*TASK REQUIREMENTS:* Transcribe all the entries word for word, skipping the pictures.

*3D scene scripts:*

• • • •

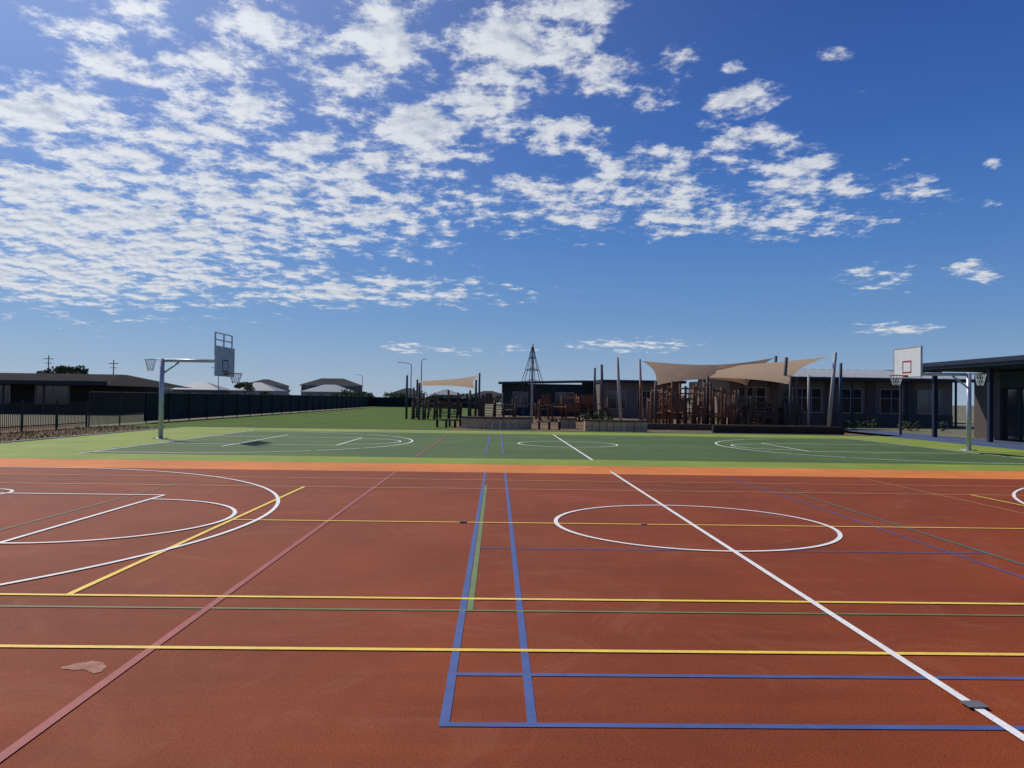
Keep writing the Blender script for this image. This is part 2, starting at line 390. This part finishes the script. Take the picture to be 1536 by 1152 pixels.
# ---------------------------------------------------------------- seat walls and benches
def seatwall(name,x0,x1,y,h,depth,bow):
    E=empty(name); n=9; b=MB(); c=MB()
    def yy(t): return y-bow*(1-(2*t-1)**2)
    for i in range(n):
        t0,t1=i/n,(i+1)/n; xa=x0+(x1-x0)*t0+.012; xb=x0+(x1-x0)*t1-.012
        for k in range(2):
            za,zb=h*k/2*.86+.004,h*(k+1)/2*.86-.008
            ya,yb=yy(t0),yy(t1)
            P=[(xa,ya,za),(xb,yb,za),(xb,yb+depth,za),(xa,ya+depth,za)]
            Q=[(p[0],p[1],zb) for p in P]; 
            b.poly(P[::-1],'sand'); b.poly(Q,'sand')
            for q in range(4): r=(q+1)%4; b.poly([P[q],P[r],Q[r],Q[q]],'sand')
        za,zb=h*.86,h; P=[(xa-.012,yy(t0)-.04,za),(xb+.01,yy(t1)-.04,za),(xb+.01,yy(t1)+depth,za),(xa-.012,yy(t0)+depth,za)]; Q=[(p[0],p[1],zb) for p in P]
        c.poly(P[::-1],'timberg'); c.poly(Q,'timberg')
        for q in range(4): r=(q+1)%4; c.poly([P[q],P[r],Q[r],Q[q]],'timberg')
    b.obj('blocks',E); c.obj('capping',E)
seatwall('stone_seat_wall',-1.95,1.9,42,.66,.5,.9)
seatwall('stone_seat_wall',4.6,7.9,40.2,.62,.5,.4)
seatwall('stone_seat_wall',3.5,4.5,43.5,.6,.5,.1)
def bench(x0,x1,y):
    E=empty('timber_bench'); b=MB()
    for k in range(4): b.box(x0,x1,y+k*.12,y+k*.12+.1,.40,.45,'timberg')
    b.obj('seat',E); b=MB(); n=3
    for k in range(n):
        x=x0+.2+(x1-x0-.4)*k/(n-1); b.box(x-.05,x+.05,y+.03,y+.42,0,.40,'dbrown')
    b.obj('legs',E)
bench(-3.5,-2.1,42.5); bench(2.1,3.6,41.6); bench(-2.9,-1.9,44)
E=MB()
for k in range(7):
    x=11.2+k*.98; E.box(x,x+.95,39.6,39.9,0,.42,'dbrown')
    for z in(.14,.28): E.box(x+.005,x+.945,39.585,39.6,z-.006,z+.006,'black')
E.obj('timber_retaining_wall')
E=MB()
for k in range(9): E.box(8.2+k*1.2,9.38+k*1.2,43.6,43.9,0,.35,'timberg')
E.obj('timber_edging')

# ---------------------------------------------------------------- foliage
def leafmass(b,c,rx,ry,rz,n,s,rnd,m1='leaf',m2='leaf2'):
    lumps=[(Vector((rnd.uniform(-.6,.6)*rx,rnd.uniform(-.6,.6)*ry,rnd.uniform(-.5,.6)*rz)),rnd.uniform(.3,.55)) for _ in range(9)]
    for i in range(n):
        l,sc=rnd.choice(lumps); d=Vector((rnd.gauss(0,1),rnd.gauss(0,1),rnd.gauss(0,1))).normalized()*(rnd.random()**.4)*sc
        p=Vector(c)+l+Vector((d.x*rx,d.y*ry,d.z*rz))
        u=Vector((rnd.gauss(0,1),rnd.gauss(0,1),rnd.gauss(0,1))).normalized(); w=u.orthogonal().normalized()
        q=s*rnd.uniform(.6,1.4); b.poly([p-u*q,p+w*q*.6,p+u*q,p-w*q*.6],m1 if rnd.random()<.65 else m2)
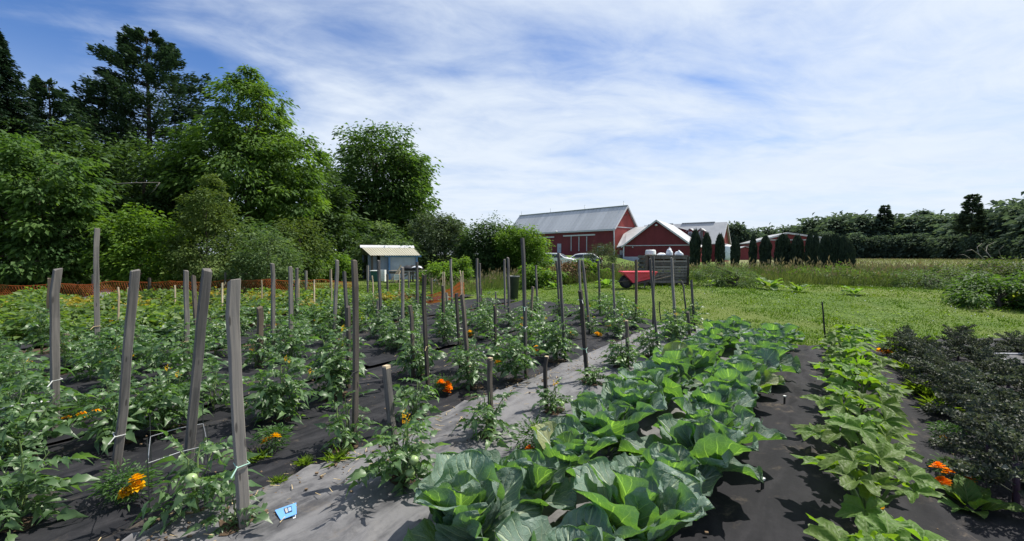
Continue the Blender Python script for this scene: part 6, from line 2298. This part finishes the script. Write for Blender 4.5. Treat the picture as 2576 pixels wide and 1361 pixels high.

• • • •

*WRITTEN SOLUTION:*
Keep writing the Blender script for this image. This is part 2, starting at line 390. This part finishes the script. Take the picture to be 1536 by 1152 pixels.
# ---------------------------------------------------------------- seat walls and benches
def seatwall(name,x0,x1,y,h,depth,bow):
    E=empty(name); n=9; b=MB(); c=MB()
    def yy(t): return y-bow*(1-(2*t-1)**2)
    for i in range(n):
        t0,t1=i/n,(i+1)/n; xa=x0+(x1-x0)*t0+.012; xb=x0+(x1-x0)*t1-.012
        for k in range(2):
            za,zb=h*k/2*.86+.004,h*(k+1)/2*.86-.008
            ya,yb=yy(t0),yy(t1)
            P=[(xa,ya,za),(xb,yb,za),(xb,yb+depth,za),(xa,ya+depth,za)]
            Q=[(p[0],p[1],zb) for p in P]; 
            b.poly(P[::-1],'sand'); b.poly(Q,'sand')
            for q in range(4): r=(q+1)%4; b.poly([P[q],P[r],Q[r],Q[q]],'sand')
        za,zb=h*.86,h; P=[(xa-.012,yy(t0)-.04,za),(xb+.01,yy(t1)-.04,za),(xb+.01,yy(t1)+depth,za),(xa-.012,yy(t0)+depth,za)]; Q=[(p[0],p[1],zb) for p in P]
        c.poly(P[::-1],'timberg'); c.poly(Q,'timberg')
        for q in range(4): r=(q+1)%4; c.poly([P[q],P[r],Q[r],Q[q]],'timberg')
    b.obj('blocks',E); c.obj('capping',E)
seatwall('stone_seat_wall',-1.95,1.9,42,.66,.5,.9)
seatwall('stone_seat_wall',4.6,7.9,40.2,.62,.5,.4)
seatwall('stone_seat_wall',3.5,4.5,43.5,.6,.5,.1)
def bench(x0,x1,y):
    E=empty('timber_bench'); b=MB()
    for k in range(4): b.box(x0,x1,y+k*.12,y+k*.12+.1,.40,.45,'timberg')
    b.obj('seat',E); b=MB(); n=3
    for k in range(n):
        x=x0+.2+(x1-x0-.4)*k/(n-1); b.box(x-.05,x+.05,y+.03,y+.42,0,.40,'dbrown')
    b.obj('legs',E)
bench(-3.5,-2.1,42.5); bench(2.1,3.6,41.6); bench(-2.9,-1.9,44)
E=MB()
for k in range(7):
    x=11.2+k*.98; E.box(x,x+.95,39.6,39.9,0,.42,'dbrown')
    for z in(.14,.28): E.box(x+.005,x+.945,39.585,39.6,z-.006,z+.006,'black')
E.obj('timber_retaining_wall')
E=MB()
for k in range(9): E.box(8.2+k*1.2,9.38+k*1.2,43.6,43.9,0,.35,'timberg')
E.obj('timber_edging')

# ---------------------------------------------------------------- foliage
def leafmass(b,c,rx,ry,rz,n,s,rnd,m1='leaf',m2='leaf2'):
    lumps=[(Vector((rnd.uniform(-.6,.6)*rx,rnd.uniform(-.6,.6)*ry,rnd.uniform(-.5,.6)*rz)),rnd.uniform(.3,.55)) for _ in range(9)]
    for i in range(n):
        l,sc=rnd.choice(lumps); d=Vector((rnd.gauss(0,1),rnd.gauss(0,1),rnd.gauss(0,1))).normalized()*(rnd.random()**.4)*sc
        p=Vector(c)+l+Vector((d.x*rx,d.y*ry,d.z*rz))
        u=Vector((rnd.gauss(0,1),rnd.gauss(0,1),rnd.gauss(0,1))).normalized(); w=u.orthogonal().normalized()
        q=s*rnd.uniform(.6,1.4); b.poly([p-u*q,p+w*q*.6,p+u*q,p-w*q*.6],m1 if rnd.random()<.65 else m2)
Continue the Blender Python script for this scene: part 6, from line 2298. This part finishes the script. Write for Blender 4.5. Treat the picture as 2576 pixels wide and 1361 pixels high.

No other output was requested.